The Snowball is, at times, excessively detailed and repetitive. It's fun to know that Buffett's diet consists almost exclusively of burgers, fries, Coke and chocolate. But Schroeder might have spared us the details of the repasts he refused, picked at or pushed aside. ...
In his family life, Schroeder writes, Buffett was often insensitive and self-absorbed. After gossip columnists reported that Katharine Graham, former publisher of The Washington Post, had tossed her house keys to the billionaire at a charity event, his wife, Susan Thompson Buffett, moved to San Francisco. For more than 25 years, Buffett lived in Omaha, Neb., with Astrid Menks, all the while maintaining that Thompson Buffett remained the love of his life. ...
When she died, "his chest burned and his heart exploded." Schroeder believes he learned his lesson: "The more you give love away, the more you get." ...
Schroeder is in awe of Buffett the businessman. He made mistakes, of course, pumping money into Berkshire Hathaway, a moribund textile mill, for 20 years, and failing to buy Wal-Mart. But his brilliant investments — in GEICO, American Express, See's Candies, the Nebraska Furniture Mart and Coca-Cola — enabled him, decade after decade, to stay light years ahead of just about every other stock picker. ...
Buffett's method never varied: "Estimate an investment's intrinsic value, handicap its risk, buy using margin of safety, concentrate, stay in the circle of competence, let it roll as compounding did the work." Executing these simple ideas, of course, is more difficult than understanding them. It's an art.

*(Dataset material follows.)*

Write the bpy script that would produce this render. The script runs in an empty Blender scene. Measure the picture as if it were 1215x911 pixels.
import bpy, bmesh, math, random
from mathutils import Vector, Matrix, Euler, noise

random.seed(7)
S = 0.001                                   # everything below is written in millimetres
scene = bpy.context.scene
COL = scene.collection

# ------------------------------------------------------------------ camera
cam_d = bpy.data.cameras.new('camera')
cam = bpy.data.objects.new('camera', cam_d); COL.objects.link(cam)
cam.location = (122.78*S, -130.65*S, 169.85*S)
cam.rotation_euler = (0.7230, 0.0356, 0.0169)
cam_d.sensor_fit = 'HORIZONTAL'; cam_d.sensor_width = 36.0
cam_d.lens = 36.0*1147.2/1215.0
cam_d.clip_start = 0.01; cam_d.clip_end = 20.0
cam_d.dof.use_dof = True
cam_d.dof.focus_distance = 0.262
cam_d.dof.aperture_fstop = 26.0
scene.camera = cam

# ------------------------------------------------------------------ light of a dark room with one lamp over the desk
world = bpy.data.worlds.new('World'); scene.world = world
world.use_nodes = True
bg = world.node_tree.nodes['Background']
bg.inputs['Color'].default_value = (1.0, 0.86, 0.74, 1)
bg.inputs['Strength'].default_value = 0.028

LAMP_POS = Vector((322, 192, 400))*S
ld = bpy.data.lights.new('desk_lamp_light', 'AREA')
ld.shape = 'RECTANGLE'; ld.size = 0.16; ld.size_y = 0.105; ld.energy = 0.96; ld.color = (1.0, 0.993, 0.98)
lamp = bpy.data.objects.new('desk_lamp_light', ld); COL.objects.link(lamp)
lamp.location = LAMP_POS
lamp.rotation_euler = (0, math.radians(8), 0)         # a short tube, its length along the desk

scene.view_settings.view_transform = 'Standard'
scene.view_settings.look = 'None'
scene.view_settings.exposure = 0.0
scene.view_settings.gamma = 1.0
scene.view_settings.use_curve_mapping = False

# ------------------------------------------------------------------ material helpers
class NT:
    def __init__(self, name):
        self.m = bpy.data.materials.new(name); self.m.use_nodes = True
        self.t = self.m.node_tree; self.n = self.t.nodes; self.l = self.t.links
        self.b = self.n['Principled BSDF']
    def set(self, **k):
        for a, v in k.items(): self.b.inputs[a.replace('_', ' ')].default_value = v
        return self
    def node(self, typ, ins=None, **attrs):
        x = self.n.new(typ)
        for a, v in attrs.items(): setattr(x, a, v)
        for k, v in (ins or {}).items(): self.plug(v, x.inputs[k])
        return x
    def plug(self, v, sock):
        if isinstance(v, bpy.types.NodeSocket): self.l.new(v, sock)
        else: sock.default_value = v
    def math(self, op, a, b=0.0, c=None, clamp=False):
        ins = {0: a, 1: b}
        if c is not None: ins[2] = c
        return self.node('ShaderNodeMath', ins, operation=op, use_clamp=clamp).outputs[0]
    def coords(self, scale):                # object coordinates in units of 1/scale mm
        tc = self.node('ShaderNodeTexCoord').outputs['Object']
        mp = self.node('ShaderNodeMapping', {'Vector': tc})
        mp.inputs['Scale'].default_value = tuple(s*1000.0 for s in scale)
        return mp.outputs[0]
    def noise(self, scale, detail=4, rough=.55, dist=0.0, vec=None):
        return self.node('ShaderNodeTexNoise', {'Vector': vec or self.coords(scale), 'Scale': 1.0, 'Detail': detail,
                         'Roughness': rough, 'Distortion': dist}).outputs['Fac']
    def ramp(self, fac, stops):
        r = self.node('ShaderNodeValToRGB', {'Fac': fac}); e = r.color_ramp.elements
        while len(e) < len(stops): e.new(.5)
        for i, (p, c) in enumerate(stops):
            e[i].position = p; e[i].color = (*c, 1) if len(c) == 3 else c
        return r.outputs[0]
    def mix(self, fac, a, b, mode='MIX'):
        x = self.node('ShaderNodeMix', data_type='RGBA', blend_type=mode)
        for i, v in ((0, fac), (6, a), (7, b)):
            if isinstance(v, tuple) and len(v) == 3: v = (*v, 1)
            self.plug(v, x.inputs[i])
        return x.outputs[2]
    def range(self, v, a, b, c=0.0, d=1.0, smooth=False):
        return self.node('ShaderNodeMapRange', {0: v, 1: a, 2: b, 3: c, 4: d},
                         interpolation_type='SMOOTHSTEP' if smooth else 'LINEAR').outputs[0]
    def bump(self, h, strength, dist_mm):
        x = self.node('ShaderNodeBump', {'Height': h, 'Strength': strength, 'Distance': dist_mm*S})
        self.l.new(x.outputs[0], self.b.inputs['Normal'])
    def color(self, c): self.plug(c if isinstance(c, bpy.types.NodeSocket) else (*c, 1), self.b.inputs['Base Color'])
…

Collecting information and manipulating numbers is essential. Buffett believes, however, that "focus" matters the most. In "living that word," he aspires to — and sometimes reaches — intensity, independence, discipline, passionate perfectionism and single-minded obsession. Schroeder is probably mistaken in claiming that "pure love" turned Buffett into a "learning machine."
But it's inspiring, isn't it, to watch him consult his "Inner Scorecard" — and give millions of people dealt a losing hand in life a chance to survive and thrive.